▶ [YOUR GOAL]: Give the count of lines containing the string "pixels", with no other output.
# INFORMATION PROVIDED start
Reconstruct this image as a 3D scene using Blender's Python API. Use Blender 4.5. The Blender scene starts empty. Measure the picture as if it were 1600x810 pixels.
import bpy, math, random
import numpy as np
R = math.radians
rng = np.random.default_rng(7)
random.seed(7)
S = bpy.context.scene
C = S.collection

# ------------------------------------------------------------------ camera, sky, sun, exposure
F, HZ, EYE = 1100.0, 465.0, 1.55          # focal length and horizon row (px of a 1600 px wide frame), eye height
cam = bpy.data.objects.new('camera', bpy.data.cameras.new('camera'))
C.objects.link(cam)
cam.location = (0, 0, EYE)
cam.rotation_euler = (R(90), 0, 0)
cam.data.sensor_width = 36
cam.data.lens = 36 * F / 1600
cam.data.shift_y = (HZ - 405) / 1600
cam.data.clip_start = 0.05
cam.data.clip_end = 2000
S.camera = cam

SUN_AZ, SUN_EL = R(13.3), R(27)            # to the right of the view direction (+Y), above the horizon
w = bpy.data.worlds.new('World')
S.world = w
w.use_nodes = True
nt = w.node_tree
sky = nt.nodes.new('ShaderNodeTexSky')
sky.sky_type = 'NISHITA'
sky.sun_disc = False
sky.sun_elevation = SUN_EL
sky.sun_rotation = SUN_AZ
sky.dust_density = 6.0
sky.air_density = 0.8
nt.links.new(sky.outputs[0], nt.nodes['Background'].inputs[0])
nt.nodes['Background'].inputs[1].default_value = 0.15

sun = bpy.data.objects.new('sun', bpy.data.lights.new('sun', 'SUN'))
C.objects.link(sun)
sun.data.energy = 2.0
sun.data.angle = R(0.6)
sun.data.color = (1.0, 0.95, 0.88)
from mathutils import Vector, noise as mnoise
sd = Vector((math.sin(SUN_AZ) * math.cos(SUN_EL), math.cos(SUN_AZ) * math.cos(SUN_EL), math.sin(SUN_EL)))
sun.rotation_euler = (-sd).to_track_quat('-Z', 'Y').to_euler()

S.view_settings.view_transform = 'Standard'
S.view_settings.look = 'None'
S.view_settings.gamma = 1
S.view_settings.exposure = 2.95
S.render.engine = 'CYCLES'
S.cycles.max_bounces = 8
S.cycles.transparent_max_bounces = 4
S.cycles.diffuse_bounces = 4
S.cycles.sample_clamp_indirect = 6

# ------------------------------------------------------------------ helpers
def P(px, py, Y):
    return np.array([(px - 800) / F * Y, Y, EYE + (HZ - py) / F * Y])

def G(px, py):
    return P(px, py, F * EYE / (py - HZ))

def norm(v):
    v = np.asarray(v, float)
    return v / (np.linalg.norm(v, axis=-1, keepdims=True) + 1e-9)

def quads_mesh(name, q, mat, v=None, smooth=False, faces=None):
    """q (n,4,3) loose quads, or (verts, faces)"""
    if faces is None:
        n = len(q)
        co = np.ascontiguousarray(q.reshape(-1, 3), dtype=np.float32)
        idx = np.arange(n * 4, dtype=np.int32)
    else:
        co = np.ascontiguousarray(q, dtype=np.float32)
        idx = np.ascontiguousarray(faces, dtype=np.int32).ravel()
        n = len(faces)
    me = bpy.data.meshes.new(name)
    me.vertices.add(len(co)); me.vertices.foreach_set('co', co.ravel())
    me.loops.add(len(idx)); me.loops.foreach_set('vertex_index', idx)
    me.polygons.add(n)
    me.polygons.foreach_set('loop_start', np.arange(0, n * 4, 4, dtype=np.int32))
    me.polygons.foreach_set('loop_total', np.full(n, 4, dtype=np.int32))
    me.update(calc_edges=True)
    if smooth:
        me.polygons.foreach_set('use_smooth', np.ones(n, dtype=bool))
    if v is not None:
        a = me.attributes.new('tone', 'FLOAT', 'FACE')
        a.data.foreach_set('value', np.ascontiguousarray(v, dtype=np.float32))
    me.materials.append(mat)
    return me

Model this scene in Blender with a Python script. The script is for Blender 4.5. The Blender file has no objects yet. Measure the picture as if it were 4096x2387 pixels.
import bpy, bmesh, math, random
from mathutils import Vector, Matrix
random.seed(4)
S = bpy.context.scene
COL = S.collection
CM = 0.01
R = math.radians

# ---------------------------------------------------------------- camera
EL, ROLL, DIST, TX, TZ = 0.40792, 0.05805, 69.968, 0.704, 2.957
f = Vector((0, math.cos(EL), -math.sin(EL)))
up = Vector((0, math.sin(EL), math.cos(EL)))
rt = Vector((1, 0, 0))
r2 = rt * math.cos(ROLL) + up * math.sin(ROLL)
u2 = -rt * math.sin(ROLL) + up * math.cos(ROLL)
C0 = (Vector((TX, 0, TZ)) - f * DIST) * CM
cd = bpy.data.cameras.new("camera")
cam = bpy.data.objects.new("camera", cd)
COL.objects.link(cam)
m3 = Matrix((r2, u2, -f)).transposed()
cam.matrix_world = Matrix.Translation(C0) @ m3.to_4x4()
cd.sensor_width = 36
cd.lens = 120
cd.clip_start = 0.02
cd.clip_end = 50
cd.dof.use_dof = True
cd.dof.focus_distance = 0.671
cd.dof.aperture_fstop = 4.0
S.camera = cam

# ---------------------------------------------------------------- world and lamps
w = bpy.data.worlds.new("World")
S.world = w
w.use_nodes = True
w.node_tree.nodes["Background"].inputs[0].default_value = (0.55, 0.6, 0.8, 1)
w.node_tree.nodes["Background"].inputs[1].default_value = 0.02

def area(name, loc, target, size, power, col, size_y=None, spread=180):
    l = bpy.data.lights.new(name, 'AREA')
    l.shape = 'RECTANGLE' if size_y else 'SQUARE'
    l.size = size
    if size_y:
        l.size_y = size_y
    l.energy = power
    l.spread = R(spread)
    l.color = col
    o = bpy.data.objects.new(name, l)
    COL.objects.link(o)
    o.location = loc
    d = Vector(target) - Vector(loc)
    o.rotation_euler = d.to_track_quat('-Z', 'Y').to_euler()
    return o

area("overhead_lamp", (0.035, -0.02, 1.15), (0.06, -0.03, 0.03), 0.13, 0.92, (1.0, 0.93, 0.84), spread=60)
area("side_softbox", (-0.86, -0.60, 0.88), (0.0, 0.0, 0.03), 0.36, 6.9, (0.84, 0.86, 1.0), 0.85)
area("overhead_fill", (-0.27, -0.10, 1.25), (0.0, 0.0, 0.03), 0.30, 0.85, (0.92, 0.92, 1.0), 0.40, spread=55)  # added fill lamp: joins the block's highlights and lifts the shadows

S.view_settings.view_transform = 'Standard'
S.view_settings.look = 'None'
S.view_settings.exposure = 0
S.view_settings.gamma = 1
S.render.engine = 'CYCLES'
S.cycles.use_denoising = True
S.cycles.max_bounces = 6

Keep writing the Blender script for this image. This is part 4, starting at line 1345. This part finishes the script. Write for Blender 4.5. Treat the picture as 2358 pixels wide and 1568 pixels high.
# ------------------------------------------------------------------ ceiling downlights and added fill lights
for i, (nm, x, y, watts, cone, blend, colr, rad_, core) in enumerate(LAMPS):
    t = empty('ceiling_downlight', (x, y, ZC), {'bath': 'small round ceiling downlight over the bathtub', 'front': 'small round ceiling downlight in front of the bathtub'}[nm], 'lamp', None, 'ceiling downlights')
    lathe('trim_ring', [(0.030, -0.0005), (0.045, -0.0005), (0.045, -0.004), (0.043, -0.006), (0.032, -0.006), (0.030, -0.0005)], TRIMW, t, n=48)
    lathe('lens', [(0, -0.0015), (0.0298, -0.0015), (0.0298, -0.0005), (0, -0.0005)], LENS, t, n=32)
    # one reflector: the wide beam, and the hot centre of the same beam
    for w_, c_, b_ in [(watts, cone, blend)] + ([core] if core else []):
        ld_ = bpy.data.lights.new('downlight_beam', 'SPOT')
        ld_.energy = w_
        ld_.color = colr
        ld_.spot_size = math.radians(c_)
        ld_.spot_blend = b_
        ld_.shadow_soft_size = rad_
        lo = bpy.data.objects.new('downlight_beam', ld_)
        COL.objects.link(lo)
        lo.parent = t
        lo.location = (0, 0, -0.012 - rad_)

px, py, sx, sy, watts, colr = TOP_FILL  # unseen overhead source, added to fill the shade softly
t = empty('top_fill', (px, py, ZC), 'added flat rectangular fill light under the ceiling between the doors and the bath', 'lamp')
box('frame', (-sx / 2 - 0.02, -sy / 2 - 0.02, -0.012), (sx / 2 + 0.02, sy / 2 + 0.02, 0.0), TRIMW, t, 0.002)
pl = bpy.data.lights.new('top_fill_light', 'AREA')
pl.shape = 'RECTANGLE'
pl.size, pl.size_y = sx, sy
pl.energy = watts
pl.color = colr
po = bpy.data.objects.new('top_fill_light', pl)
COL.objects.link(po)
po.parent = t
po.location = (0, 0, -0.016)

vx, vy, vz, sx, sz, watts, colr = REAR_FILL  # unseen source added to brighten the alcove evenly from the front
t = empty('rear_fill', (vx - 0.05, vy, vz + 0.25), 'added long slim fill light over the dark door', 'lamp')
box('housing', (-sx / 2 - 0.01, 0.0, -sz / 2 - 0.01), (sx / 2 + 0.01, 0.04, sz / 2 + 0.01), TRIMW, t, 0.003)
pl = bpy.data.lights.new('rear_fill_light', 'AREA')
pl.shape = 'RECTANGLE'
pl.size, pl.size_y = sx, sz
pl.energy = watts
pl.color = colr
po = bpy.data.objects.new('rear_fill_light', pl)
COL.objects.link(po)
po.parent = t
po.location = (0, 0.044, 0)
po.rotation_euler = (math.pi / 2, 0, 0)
# INFORMATION PROVIDED end
▶ [WORKED SOLUTION]: 3